►

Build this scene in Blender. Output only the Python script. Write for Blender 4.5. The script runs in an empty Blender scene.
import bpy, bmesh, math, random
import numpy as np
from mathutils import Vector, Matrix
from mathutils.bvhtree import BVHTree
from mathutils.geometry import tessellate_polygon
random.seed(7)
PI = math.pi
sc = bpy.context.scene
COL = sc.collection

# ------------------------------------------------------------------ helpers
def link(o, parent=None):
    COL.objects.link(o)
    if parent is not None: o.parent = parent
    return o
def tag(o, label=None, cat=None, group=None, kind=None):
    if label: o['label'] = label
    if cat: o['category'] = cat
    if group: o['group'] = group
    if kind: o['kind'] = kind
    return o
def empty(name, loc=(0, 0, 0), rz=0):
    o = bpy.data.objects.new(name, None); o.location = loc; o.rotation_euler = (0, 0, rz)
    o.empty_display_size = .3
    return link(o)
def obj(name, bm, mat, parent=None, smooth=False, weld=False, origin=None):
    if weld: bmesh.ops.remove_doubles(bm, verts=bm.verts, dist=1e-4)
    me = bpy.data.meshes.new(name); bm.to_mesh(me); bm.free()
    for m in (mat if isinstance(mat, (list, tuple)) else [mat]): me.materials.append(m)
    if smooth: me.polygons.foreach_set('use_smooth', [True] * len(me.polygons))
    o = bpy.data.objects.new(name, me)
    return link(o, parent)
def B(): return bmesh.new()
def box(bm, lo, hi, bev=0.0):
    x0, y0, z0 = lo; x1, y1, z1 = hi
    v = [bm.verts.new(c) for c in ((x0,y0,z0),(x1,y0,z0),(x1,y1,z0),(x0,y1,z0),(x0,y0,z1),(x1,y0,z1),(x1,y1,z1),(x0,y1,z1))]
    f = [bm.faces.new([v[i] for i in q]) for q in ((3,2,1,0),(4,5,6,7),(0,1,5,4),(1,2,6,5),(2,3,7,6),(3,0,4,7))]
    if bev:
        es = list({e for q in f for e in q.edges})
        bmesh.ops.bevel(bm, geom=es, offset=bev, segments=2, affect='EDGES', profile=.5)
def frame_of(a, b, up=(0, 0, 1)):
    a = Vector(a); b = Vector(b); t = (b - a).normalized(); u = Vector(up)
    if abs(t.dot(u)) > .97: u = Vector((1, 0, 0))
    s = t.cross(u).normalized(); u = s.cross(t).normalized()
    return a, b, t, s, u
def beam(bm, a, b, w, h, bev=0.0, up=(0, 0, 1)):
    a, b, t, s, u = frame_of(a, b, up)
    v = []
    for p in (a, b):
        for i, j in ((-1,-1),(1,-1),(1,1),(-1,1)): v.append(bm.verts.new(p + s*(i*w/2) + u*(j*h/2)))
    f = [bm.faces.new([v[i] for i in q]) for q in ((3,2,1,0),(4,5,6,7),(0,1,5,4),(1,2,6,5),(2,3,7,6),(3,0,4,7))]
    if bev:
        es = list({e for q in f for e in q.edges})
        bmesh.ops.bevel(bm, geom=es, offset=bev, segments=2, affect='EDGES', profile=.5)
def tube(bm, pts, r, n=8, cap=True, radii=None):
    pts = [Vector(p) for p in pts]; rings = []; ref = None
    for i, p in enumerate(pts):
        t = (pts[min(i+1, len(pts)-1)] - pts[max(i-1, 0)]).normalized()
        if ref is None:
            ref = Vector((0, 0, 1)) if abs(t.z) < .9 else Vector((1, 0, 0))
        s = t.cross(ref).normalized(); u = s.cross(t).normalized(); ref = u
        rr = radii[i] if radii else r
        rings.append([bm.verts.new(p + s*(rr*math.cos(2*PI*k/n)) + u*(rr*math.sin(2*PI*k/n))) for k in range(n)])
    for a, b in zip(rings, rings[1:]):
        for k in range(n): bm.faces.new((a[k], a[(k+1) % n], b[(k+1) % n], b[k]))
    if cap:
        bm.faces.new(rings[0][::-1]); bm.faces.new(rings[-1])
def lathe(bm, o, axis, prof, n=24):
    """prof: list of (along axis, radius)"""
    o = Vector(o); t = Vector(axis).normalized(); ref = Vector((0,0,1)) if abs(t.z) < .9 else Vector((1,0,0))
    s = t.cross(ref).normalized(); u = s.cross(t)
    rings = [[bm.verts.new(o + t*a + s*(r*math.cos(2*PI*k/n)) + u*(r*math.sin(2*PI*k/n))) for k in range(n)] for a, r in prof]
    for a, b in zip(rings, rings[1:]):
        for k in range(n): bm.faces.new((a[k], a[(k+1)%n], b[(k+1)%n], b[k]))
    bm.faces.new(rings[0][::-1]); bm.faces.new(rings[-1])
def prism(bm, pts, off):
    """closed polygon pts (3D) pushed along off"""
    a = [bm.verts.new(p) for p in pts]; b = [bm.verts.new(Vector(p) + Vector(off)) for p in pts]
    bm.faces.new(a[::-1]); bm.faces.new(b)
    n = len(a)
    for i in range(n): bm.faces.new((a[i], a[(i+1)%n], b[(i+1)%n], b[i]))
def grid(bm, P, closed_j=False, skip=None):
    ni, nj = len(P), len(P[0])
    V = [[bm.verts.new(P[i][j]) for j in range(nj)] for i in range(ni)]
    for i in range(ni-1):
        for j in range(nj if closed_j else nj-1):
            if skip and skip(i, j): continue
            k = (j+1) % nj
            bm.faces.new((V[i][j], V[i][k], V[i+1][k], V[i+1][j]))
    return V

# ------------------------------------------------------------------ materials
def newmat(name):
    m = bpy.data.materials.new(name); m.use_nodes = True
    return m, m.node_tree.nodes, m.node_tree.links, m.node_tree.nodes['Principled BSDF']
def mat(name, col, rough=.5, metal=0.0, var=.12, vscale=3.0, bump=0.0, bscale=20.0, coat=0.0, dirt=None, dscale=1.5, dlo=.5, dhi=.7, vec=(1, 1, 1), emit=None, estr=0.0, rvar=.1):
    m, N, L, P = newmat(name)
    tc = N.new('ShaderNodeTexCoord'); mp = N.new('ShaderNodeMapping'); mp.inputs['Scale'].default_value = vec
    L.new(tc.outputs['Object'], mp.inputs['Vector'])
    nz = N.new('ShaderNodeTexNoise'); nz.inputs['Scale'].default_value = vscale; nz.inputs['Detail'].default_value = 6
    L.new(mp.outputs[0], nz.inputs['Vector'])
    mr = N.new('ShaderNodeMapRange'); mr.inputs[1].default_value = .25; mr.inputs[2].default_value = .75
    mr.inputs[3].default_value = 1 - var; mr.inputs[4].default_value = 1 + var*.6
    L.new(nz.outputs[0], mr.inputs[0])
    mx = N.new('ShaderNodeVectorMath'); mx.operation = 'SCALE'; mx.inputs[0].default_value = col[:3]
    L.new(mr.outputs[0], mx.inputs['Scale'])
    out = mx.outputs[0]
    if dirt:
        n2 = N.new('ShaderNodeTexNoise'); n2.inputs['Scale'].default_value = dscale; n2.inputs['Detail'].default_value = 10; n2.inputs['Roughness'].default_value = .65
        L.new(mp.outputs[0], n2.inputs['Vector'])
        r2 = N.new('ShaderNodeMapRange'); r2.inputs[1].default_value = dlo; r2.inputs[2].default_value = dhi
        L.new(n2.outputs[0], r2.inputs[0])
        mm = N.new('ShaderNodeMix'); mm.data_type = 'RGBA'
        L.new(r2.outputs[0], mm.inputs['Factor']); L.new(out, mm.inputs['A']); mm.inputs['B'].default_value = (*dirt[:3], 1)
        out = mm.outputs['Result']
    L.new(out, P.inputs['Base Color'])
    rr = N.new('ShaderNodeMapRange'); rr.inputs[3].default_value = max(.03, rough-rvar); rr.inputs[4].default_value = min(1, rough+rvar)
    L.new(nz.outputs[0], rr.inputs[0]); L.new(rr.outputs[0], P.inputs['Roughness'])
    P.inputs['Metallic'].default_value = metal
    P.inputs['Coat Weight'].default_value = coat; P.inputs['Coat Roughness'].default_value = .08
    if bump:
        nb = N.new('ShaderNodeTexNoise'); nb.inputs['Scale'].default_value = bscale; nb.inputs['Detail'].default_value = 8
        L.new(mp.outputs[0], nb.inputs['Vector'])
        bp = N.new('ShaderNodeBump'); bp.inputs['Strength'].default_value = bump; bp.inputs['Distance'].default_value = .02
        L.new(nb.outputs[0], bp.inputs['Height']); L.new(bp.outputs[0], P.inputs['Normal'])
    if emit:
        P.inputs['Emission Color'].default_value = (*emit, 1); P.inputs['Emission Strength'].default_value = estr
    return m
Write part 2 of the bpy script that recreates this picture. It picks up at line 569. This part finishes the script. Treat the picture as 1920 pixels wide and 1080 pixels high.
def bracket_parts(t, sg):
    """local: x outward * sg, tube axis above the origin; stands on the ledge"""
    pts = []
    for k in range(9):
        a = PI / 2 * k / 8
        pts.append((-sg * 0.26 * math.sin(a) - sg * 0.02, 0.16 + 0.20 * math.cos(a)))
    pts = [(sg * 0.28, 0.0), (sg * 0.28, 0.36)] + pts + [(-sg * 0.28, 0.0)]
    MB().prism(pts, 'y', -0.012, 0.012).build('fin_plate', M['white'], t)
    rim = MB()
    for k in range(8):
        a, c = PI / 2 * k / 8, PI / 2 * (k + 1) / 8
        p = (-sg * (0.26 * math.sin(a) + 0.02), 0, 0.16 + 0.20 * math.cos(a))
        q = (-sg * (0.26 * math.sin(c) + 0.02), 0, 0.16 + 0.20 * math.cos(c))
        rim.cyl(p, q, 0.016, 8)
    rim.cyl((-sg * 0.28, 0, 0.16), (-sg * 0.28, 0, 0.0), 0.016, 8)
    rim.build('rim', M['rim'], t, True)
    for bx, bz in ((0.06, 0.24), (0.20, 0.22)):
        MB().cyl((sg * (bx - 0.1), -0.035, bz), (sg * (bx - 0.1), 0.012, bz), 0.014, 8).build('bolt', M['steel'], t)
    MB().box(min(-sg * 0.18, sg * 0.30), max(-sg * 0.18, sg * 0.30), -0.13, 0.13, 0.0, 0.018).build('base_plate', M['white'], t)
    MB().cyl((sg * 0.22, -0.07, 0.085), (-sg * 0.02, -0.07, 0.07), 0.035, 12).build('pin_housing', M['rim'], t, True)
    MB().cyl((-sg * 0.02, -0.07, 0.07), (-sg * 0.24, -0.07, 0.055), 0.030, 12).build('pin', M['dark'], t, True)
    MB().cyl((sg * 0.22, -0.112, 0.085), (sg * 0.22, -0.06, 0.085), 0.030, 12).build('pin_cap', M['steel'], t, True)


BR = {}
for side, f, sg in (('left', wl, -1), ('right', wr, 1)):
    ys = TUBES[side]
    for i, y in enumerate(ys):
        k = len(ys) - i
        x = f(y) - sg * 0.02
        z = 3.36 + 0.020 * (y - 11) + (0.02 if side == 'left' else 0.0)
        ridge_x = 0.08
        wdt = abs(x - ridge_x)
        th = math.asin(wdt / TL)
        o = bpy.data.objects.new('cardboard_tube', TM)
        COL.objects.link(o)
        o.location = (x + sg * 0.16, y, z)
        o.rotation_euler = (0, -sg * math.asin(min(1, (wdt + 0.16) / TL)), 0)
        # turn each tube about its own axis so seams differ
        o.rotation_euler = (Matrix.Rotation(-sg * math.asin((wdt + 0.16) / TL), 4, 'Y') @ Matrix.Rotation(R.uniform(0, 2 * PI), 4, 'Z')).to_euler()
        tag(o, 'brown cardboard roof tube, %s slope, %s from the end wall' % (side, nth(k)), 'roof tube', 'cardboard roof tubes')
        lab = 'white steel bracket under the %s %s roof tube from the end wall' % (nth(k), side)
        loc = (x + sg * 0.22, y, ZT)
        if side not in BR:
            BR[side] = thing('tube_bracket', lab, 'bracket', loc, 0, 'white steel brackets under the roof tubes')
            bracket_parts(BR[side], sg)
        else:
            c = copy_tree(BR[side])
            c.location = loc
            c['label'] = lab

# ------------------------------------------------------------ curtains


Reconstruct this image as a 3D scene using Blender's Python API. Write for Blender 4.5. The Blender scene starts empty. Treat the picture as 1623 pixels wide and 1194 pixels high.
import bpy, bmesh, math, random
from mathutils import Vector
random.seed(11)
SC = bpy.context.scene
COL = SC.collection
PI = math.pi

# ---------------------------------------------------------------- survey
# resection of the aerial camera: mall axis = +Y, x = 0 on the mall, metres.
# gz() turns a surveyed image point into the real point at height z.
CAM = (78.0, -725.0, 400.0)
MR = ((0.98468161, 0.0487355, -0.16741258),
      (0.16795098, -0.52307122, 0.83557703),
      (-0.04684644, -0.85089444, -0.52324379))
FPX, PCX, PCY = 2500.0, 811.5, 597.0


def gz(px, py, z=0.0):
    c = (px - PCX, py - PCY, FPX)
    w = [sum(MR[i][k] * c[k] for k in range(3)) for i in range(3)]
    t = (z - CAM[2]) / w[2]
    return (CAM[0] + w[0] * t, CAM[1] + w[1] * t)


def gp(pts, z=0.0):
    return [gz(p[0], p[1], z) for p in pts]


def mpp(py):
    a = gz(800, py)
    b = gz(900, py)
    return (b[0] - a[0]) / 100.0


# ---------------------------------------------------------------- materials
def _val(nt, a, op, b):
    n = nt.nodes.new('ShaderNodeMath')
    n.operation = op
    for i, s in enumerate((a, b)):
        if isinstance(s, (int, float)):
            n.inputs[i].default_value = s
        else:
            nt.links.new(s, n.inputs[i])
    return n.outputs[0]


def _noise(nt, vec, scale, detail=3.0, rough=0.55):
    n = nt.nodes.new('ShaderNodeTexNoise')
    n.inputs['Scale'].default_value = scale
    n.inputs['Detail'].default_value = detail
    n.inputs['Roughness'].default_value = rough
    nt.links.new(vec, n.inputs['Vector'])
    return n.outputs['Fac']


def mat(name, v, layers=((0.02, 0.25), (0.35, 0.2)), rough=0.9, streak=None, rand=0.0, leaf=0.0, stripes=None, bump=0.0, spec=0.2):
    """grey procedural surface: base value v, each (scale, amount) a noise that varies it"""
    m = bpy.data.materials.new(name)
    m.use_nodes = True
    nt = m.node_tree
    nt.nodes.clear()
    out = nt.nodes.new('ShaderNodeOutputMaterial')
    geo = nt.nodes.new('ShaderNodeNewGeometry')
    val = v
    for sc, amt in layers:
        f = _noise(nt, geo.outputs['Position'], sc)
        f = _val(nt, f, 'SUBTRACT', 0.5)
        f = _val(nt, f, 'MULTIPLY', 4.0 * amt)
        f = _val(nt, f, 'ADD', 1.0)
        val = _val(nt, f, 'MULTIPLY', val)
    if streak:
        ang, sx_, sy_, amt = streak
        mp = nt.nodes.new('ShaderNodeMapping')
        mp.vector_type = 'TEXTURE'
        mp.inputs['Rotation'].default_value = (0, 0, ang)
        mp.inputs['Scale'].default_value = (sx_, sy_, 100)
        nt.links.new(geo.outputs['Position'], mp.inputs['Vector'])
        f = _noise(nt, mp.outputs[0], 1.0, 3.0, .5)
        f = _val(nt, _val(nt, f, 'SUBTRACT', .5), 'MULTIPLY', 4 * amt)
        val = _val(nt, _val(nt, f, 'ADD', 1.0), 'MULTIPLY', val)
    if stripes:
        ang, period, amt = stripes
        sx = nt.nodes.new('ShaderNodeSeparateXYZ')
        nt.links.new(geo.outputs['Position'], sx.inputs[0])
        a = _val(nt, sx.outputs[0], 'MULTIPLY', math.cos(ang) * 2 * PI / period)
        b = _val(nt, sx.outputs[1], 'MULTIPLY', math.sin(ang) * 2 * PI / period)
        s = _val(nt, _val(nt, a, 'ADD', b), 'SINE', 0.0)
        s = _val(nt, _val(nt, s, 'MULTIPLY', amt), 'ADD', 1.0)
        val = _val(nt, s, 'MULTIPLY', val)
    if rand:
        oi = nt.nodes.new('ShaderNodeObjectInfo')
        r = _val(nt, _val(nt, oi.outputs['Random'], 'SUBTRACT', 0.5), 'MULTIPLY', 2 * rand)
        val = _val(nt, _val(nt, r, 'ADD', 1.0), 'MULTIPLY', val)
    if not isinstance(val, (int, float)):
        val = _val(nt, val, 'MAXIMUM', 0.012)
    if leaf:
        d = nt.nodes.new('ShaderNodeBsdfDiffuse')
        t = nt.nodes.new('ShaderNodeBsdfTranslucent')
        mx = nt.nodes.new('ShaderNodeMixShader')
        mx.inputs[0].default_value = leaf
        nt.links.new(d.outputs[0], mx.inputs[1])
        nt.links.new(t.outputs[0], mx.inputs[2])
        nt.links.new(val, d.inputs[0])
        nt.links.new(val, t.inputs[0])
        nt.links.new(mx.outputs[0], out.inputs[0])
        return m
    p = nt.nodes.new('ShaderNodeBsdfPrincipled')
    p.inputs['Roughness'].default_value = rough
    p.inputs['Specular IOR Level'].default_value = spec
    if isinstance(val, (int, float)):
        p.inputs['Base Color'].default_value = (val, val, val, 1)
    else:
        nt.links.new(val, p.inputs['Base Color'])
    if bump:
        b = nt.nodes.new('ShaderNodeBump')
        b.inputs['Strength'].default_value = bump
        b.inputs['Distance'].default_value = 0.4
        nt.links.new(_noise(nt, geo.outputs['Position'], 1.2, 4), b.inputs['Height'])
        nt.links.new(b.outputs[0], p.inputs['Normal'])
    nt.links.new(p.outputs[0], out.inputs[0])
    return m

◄

> [Problem to solve]:
Taking the records above, retype every line from the one with "Reconstruct this image" down to the one with "FPX, PCX, PCY = 2500.0, 811.5, 597.0", exactly and with nothing else.

> [Exercise response]:
Reconstruct this image as a 3D scene using Blender's Python API. Write for Blender 4.5. The Blender scene starts empty. Treat the picture as 1623 pixels wide and 1194 pixels high.
import bpy, bmesh, math, random
from mathutils import Vector
random.seed(11)
SC = bpy.context.scene
COL = SC.collection
PI = math.pi

# ---------------------------------------------------------------- survey
# resection of the aerial camera: mall axis = +Y, x = 0 on the mall, metres.
# gz() turns a surveyed image point into the real point at height z.
CAM = (78.0, -725.0, 400.0)
MR = ((0.98468161, 0.0487355, -0.16741258),
      (0.16795098, -0.52307122, 0.83557703),
      (-0.04684644, -0.85089444, -0.52324379))
FPX, PCX, PCY = 2500.0, 811.5, 597.0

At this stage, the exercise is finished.